A verdade é que a tecnologia em si não é o problema ou solução para os males sociais e ambientais. Esta não é a vilã e, muito menos, a heroína desse enredo. Ela simplesmente potencializa e acelera o impacto social e ambiental do homem contemporâneo no ecossistema, podendo esse impacto ser positivo ou negativo. A conectividade e o aumento do fluxo de informações entre os povos tanto tem o potencial de gerar colaboração e a empatia, como o reverso podendo aflorar as diferenças, disputas e guerras pelo poder.

Se usadas com responsabilidade – considerando que somos um sistema integrado e altamente complexo – as novas tecnologias podem contribuir para a resolução de inúmeros problemas e colaborar para a criação de uma sociedade mais justa e equilibrada. Por outro lado, o uso dessas mesmas tecnologias para a maximização do lucro desenfreado de uma classe, sem considerar os efeitos dessas escolhas frente à comunidade e ao planeta, levará (segundo pesquisas), num curto espaço de tempo, os recursos naturais ao seu limite e colocará a nossa civilização em risco.

Assim, chegou a hora de escolher como usaremos esses recursos. E essa escolha refletirá a forma como observamos o mundo, isto é, a nossa ética, valores e paixões, sendo esses os elementos que nos movem. Por séculos cultivamos uma cultura em que crescimento e acumulação eram sinônimo de desenvolvimento. Gerações e gerações viveram essa busca por acumular conhecimento, produtos, influência e poder. Por outro lado, pecamos quanto ao olhar sistêmico, o respeito aos outros seres da mesma e de outras espécies. É hora de corrigir essas distorções, de imprimir humanidade e ética genuínas à sociedade e de aprender a usar o conhecimento a favor de todos.  A ironia é que quanto mais as tecnologias se desenvolvem, cresce na mesma proporção a necessidade de revisitar nossa conexão com o universo, com a comunidade e conosco mesmo.

O resultado dessa história ainda não está definido. No entanto, é necessário, antes de tudo, nos conscientizar de que essas são questões a serem tratadas em âmbito individual e social. No plano individual é importante que estejamos dispostos a refletir profundamente sobre os valores a partir dos quais atuamos no mundo, a fim de reformar os padrões geracionais inadequados. Somente a partir desse novo olhar será possível nos despir dos preconceitos e conceitos classistas e “especicistas”[1] para lidar com as diferenças e com as semelhanças em relação ao outro.
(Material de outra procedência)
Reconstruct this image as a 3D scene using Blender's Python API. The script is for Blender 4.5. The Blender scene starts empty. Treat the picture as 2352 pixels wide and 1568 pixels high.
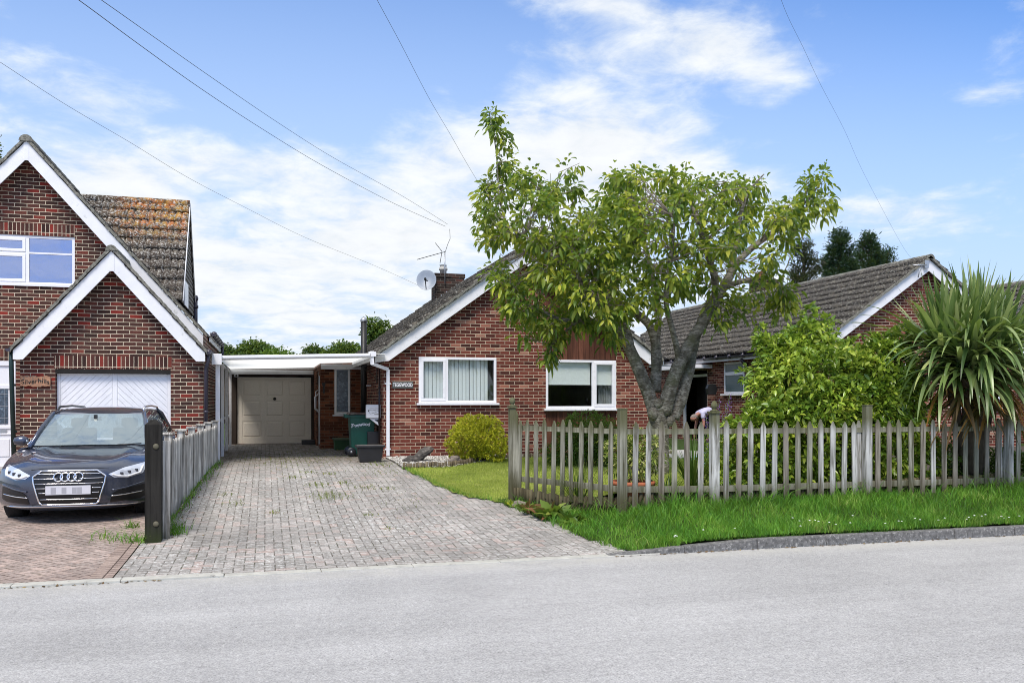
import bpy, bmesh, math, random
import numpy as np
from mathutils import Vector, Matrix, noise
from mathutils.bvhtree import BVHTree
R = math.radians
random.seed(7)
rng = np.random.default_rng(11)
scene = bpy.context.scene
COL = scene.collection
# ---- the camera's pose (metres; X along the facades, Y away from the road, Z up) ----
TH = R(15.8); F = 2000.0; CAMZ = 1.68; HY = 918.0
CT, ST = math.cos(TH), math.sin(TH)
def ray(u, v=HY):
    r = (u - 1176.0) / F
    return Vector((r * CT + ST, CT - r * ST, (HY - v) / F))
def at(u, v, Y=None, d=None, X=None):
    """surveying helper: the point on the sight line at a known distance"""
    w = ray(u, v)
    k = Y / w.y if Y is not None else (X / w.x if X is not None else d)
    return Vector((w.x * k, w.y * k, w.z * k + CAMZ))
def sm(t):
    t = min(1.0, max(0.0, t)); return t * t * (3 - 2 * t)
def ground(x, y):
    """height of the drives and gardens above the road"""
    g = .42 * sm((y - 8.95) / 9.5)
    f = 1 - .34 * sm((-1.0 - x) / .4)
    z = g * f
    xs = 3.3 if y > 13 else (3.3+.42*sm((13-y)/1.2))
    if x > xs:                                   # verge and front garden sit higher than the drive
        k = sm((x - xs) / 1.5)
        vz = .11 + (.13 + .02 * max(0, x - 4)) * sm((y - 8.9) / 1.5)
        vz = vz + (.42 - vz) * sm((y - 10.2) / 7)
        z = z * (1 - k) + max(z, vz) * k
    return z
# ---------------------------------------------------------------- objects
def tag(o, label=None, cat=None, group=None, kind=None):
    if label: o['label'] = label
    if cat: o['category'] = cat
    if group: o['group'] = group
    if kind: o['kind'] = kind
    return o
def thing(name, label, cat, loc=(0, 0, 0), rz=0.0, group=None):
    o = bpy.data.objects.new(name, None); COL.objects.link(o)
    o.empty_display_size = .2
    o.location = loc; o.rotation_euler = (0, 0, rz)
    o['_loc'] = [float(c) for c in loc]
    return tag(o, label, cat, group)
def root_loc(o):
    while o.parent is not None: o = o.parent
    return Vector(o['_loc']) if '_loc' in o.keys() else Vector((0, 0, 0))
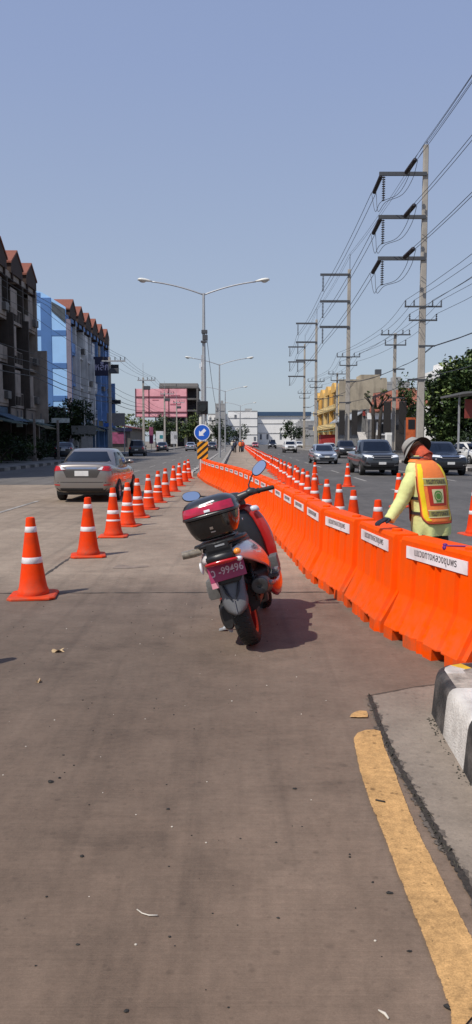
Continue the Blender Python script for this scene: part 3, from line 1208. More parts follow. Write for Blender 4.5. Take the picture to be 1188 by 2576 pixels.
MR = Matrix.Translation((0, -0.13, 2.98)) @ Matrix.Rotation(R(90), 4, 'X')
mb = MB().lathe([(0.16, -0.06), (0.17, 0.0), (0.17, 0.12), (0.155, 0.12), (0.15, 0.01), (0.0, 0.012)], 22, MR)
mb.build('lens', BLACKG, hd, smooth=True, angle=30)

t = thing('road_sign', 'round blue sign with a white arrow pointing down left on the median nose', 'road sign', (-1.42, 32.6, 0))
mb = MB().lathe([(0.035, 0), (0.035, 2.2)], 10, Matrix.Translation((0, 0.06, 0)))
mb.build('post', STEEL, t, smooth=True, angle=40)
MR = Matrix.Translation((0, 0, 1.915)) @ Matrix.Rotation(R(90), 4, 'X')
mb = MB().lathe([(0.34, -0.008), (0.345, 0), (0.34, 0.008)], 36, MR)
f = mb.build('sign_rim', SIGNWHITE, t)
mb = MB().lathe([(0.312, 0.0), (0.312, 0.012)], 36, MR)
f = mb.build('sign_face', SIGNBLUE, t)
ar = []
for u, v in ((-0.185, 0), (-0.02, 0.15), (-0.02, 0.062), (0.19, 0.062), (0.19, -0.062), (-0.02, -0.062), (-0.02, -0.15)):
    ar.append((u, v))
Ma = Matrix.Translation((-0.01, 0, 1.905)) @ Matrix.Rotation(R(-45), 4, 'Y') @ Matrix(((1, 0, 0, 0), (0, 0, 1, 0), (0, 1, 0, 0), (0, 0, 0, 1)))
mb = MB().prism(ar, -0.013, -0.017, Ma)
mb.build('arrow', SIGNWHITE, f)

t = thing('hazard_board', 'yellow and black diagonally striped marker board under the blue arrow sign', 'marker board', (-1.40, 32.45, 0))
mb = MB()
for sx in (-0.14, 0.14):
    mb.lathe([(0.025, 0), (0.025, 0.85)], 8, Matrix.Translation((sx, 0.03, 0)))
mb.build('post', STEEL, t)
mb = MB().box((0, 0, 1.17), (0.45, 0.015, 0.74))
pl = mb.build('panel', HAZY, t)
mb = MB()
Mz = Matrix.Translation((0, 0, 1.17)) @ Matrix(((1, 0, 0, 0), (0, 0, 1, 0), (0, 1, 0, 0), (0, 0, 0, 1)))


def clip_poly(poly, xmin, xmax, ymin, ymax):
    for ax, lim, sg in ((0, xmin, 1), (0, xmax, -1), (1, ymin, 1), (1, ymax, -1)):
        out = []
        for i in range(len(poly)):
            p, q = poly[i - 1], poly[i]
            ip, iq = (p[ax] - lim) * sg >= 0, (q[ax] - lim) * sg >= 0
            if ip != iq:
                f_ = (lim - p[ax]) / (q[ax] - p[ax])
                out.append((p[0] + f_ * (q[0] - p[0]), p[1] + f_ * (q[1] - p[1])))
            if iq:
                out.append(q)
        poly = out
        if not poly:
            return []
    return poly


for q in range(-4, 5):
    c = q * 0.27
    poly = clip_poly([(-0.4, c - 0.4), (0.4, c + 0.3), (0.4, c + 0.3 + 0.125), (-0.4, c - 0.4 + 0.125)], -0.225, 0.225, -0.37, 0.37)
    if len(poly) > 2:
        mb.prism(poly, -0.0105, -0.0125, Mz)
mb.build('stripes', BLACKP, pl)

# ------------------------------------------------------------------ power poles at the right
def insulator(mb, a, b, r=0.075, n=9):
    a, b = Vector(a), Vector(b)
    d = (b - a)
    Mx = Matrix.Translation(a) @ d.to_track_quat('Z', 'Y').to_matrix().to_4x4()
    L_ = d.length
    prof = [(0.02, 0)]
    for k in range(n):
        z = L_ * (k + 0.2) / n
        prof += [(0.025, z), (r, z + L_ * 0.25 / n), (r, z + L_ * 0.45 / n), (0.025, z + L_ * 0.6 / n)]
    prof.append((0.02, L_))
    mb.lathe(prof, 8, Mx)


ARMH = [19.15, 16.38, 13.70]
ARML = 2.95


def square_pole(mb, h, w0, w1):
    mb.loft([[(x * w0, y * w0, -0.02) for x, y in ((-1, -1), (1, -1), (1, 1), (-1, 1))], [(x * w1, y * w1, h) for x, y in ((-1, -1), (1, -1), (1, 1), (-1, 1))]])


def dist_arm(t, z, w, pins):
    mb = MB().box((0, -0.2, z), (w, 0.1, 0.1))
    a = mb.build('crossarm', ARM, t)
    for x in pins:
        mb = MB()
        insulator(mb, (x, -0.2, z + 0.05), (x, -0.2, z + 0.42), 0.07, 3)
        mb.build('insulator', PORC, a, smooth=True)


def make_tall(strain):
    t = thing('transmission_pole', 'x', 'power pole')
    mb = MB()
    ht = 21.05 if strain else 19.75
    square_pole(mb, ht, 0.235, 0.155)
    mb.build('pole', CONC, t, bevel=0.03, seg=1)
    for z in ARMH:
        mb = MB().box((-ARML / 2 - 0.05, -0.2, z), (ARML + 0.2, 0.14, 0.24))
        a = mb.build('crossarm', ARM, t)
        mb = MB()
        insulator(mb, (-ARML + 0.15, -0.2, z - 0.15), (-ARML + 0.15, -0.2, z - 1.75), 0.115, 11)
        mb.build('insulator', PORC, a, smooth=True)
        if strain:
            mb = MB()
            insulator(mb, (-ARML, 0.0, z - 0.1), (-ARML, 2.6, z - 0.32), 0.15, 12)
            mb.build('insulator', PORC, a, smooth=True)
            mb = MB()
            insulator(mb, (-1.35, -0.3, z + 0.05), (-1.3, -2.7, z + 0.02), 0.15, 12)
            mb.build('insulator', PORC, a, smooth=True)
    dist_arm(t, 10.55, 2.5, (-1.2, -0.62, 0.62, 1.2))
    dist_arm(t, 9.65, 1.9, (-0.9, 0.9))
    mb = MB().box((0.3, -0.2, 7.95), (1.1, 0.1, 0.1))
    mb.build('bracket', ARM, t)
    mb = MB().box((-0.3, -0.2, 5.7), (1.3, 0.12, 0.12))
    mb.build('bracket', ARM, t)
    mb = MB().tube([(0.06, 0, ht - 0.1), (0.06, 0, 21.3)], 0.03, 6)
    mb.build('spike', ARM, t)
    return t


TP = [(12.6, 15.5), (12.57, 53), (12.05, 84), (12.1, 118), (12.9, 147), (13.3, 186)]
glp = 'tall concrete transmission poles along the right pavement'
tall_strain = make_tall(True)
place(tall_strain, (TP[1][0], TP[1][1], 0), 0, 'nearest tall concrete power pole with three long steel arms, rising behind the worker', glp)
tall = make_tall(False)
for k, (l, i) in enumerate([('second tall concrete power pole, behind the grey pickup', 2), ('third tall concrete power pole along the right pavement', 3), ('fourth and farthest tall concrete power pole on the right, close to the yellow building', 4)]):
    o = tall if k == 0 else copy_tree(tall)
    place(o, (TP[i][0], TP[i][1], 0), 0, l, glp)
o = copy_tree(tall)
place(o, (TP[0][0], TP[0][1], 0), 0, 'tall concrete power pole outside the right edge carrying the cables towards the camera', glp)


def make_short(h=10.6):
    t = thing('utility_pole', 'x', 'power pole')
    mb = MB()
    square_pole(mb, h, 0.17, 0.11)
    mb.build('pole', CONC, t, bevel=0.02, seg=1)
    dist_arm(t, h - 0.15, 2.5, (-1.15, -0.6, 0.6, 1.15))
    dist_arm(t, h - 1.0, 1.8, (-0.85, 0.85))
    mb = MB().box((0.3, -0.2, h - 3.0), (1.0, 0.1, 0.1))
    mb.build('bracket', ARM, t)
    mb = MB().box((0.2, -0.2, h - 5.4), (1.3, 0.1, 0.1))
    mb.build('bracket', ARM, t)
    return t


short0 = make_short()
gsp = 'shorter concrete utility poles on the right pavement'
place(short0, (13.4, 66, 0), 0, 'shorter concrete utility pole with two crossarms behind the grey pickup', gsp)
place(copy_tree(short0), (13.5, 104, 0), 0, 'shorter utility pole before the yellow building', gsp)

# cables
def wire(pts, r, label, group, n=8):
    allp = []
    for a, b in zip(pts[:-1], pts[1:]):
        L_ = (Vector(b) - Vector(a)).length
        seg = sag(a, b, 0.012 * L_, n)
        allp += seg if not allp else seg[1:]
    o = MB().tube(allp, r, 5).build('power_cable', WIRE)
    return tag(o, label, 'power cable', group)


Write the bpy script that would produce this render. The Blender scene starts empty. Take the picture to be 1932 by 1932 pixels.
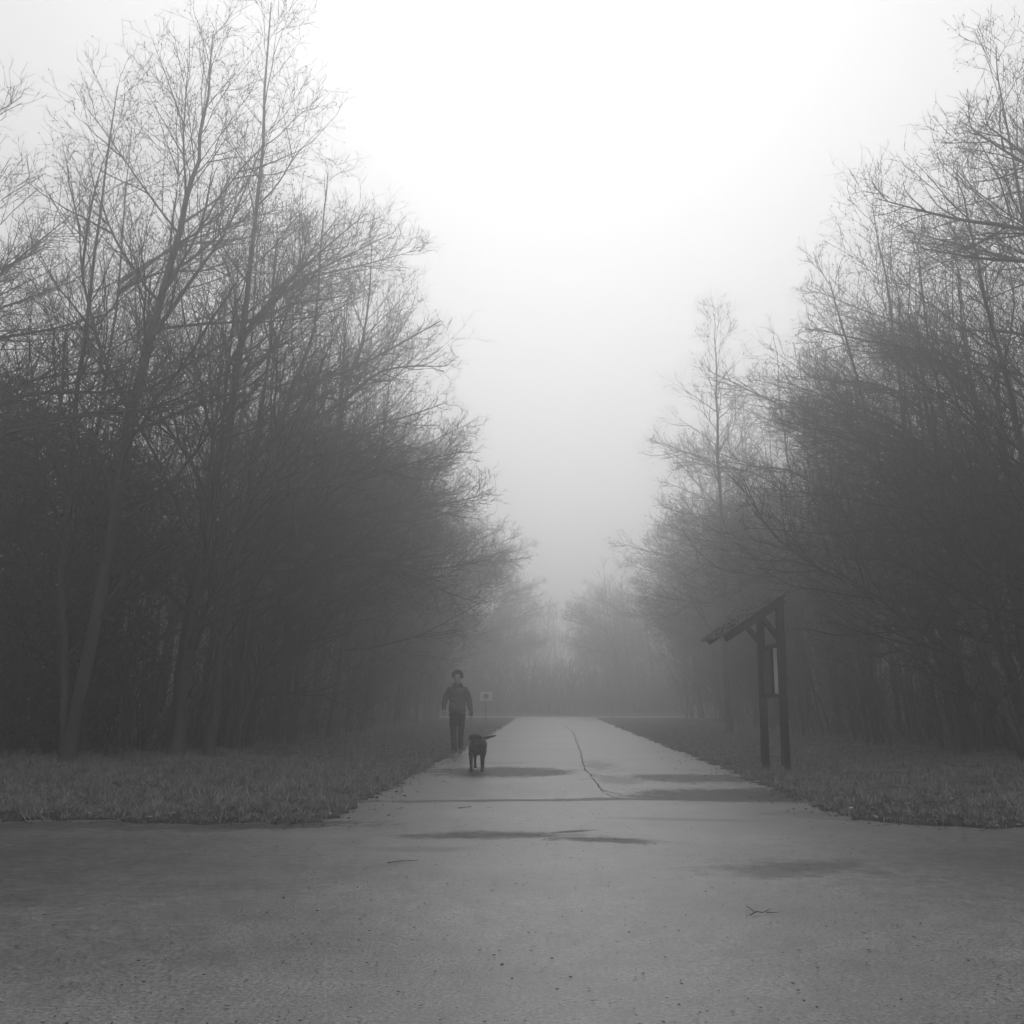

No social é essencial que tenhamos humildade para perceber que, sozinhos, não conseguiremos regular essas questões, sendo urgente que estejamos abertos a dialogar e a construir conhecimento e soluções com todos os seguimentos sociais. Para lidar com a questão da inovação é preciso muito mais que uma lei, política estatal ou um código de autorregulação, passando essa solução pela construção de uma uma nova cultura e de uma democracia mais complexa, integrada e participativa, em que imperem valores mais nobres, contemplando o interesse de todos os seres vivos. É preciso que os cidadãos saiam da usual posição de vítimas e assumam o papel de protagonistas.

Essa democracia envolveria a disseminação de um direito mais participativo, nos moldes lecionados pelo ilustre historiador e jurista português António Manuel Espanha[2]. Porém, como dito acima, esse não é um texto de respostas, mas sim de perguntas. Fica aqui o convite para que cada um reflita que papel deseja ter no desenrolar desse enredo.

[1] Por “especicismo” refere-se à filosofia que considera que os somente os serem humanos são dignos de direitos em detrimento de todas as outras especies de seres vivos do planeta.

[2] HESPANHA, António Manuel. Pluralismo jurídico e direito democrático. São Paulo: Annablume, 2013.

 

Rachel de Oliveira Sampaio de Andrade, advogada do escritório Marins Bertoldi Sociedade de Advogados.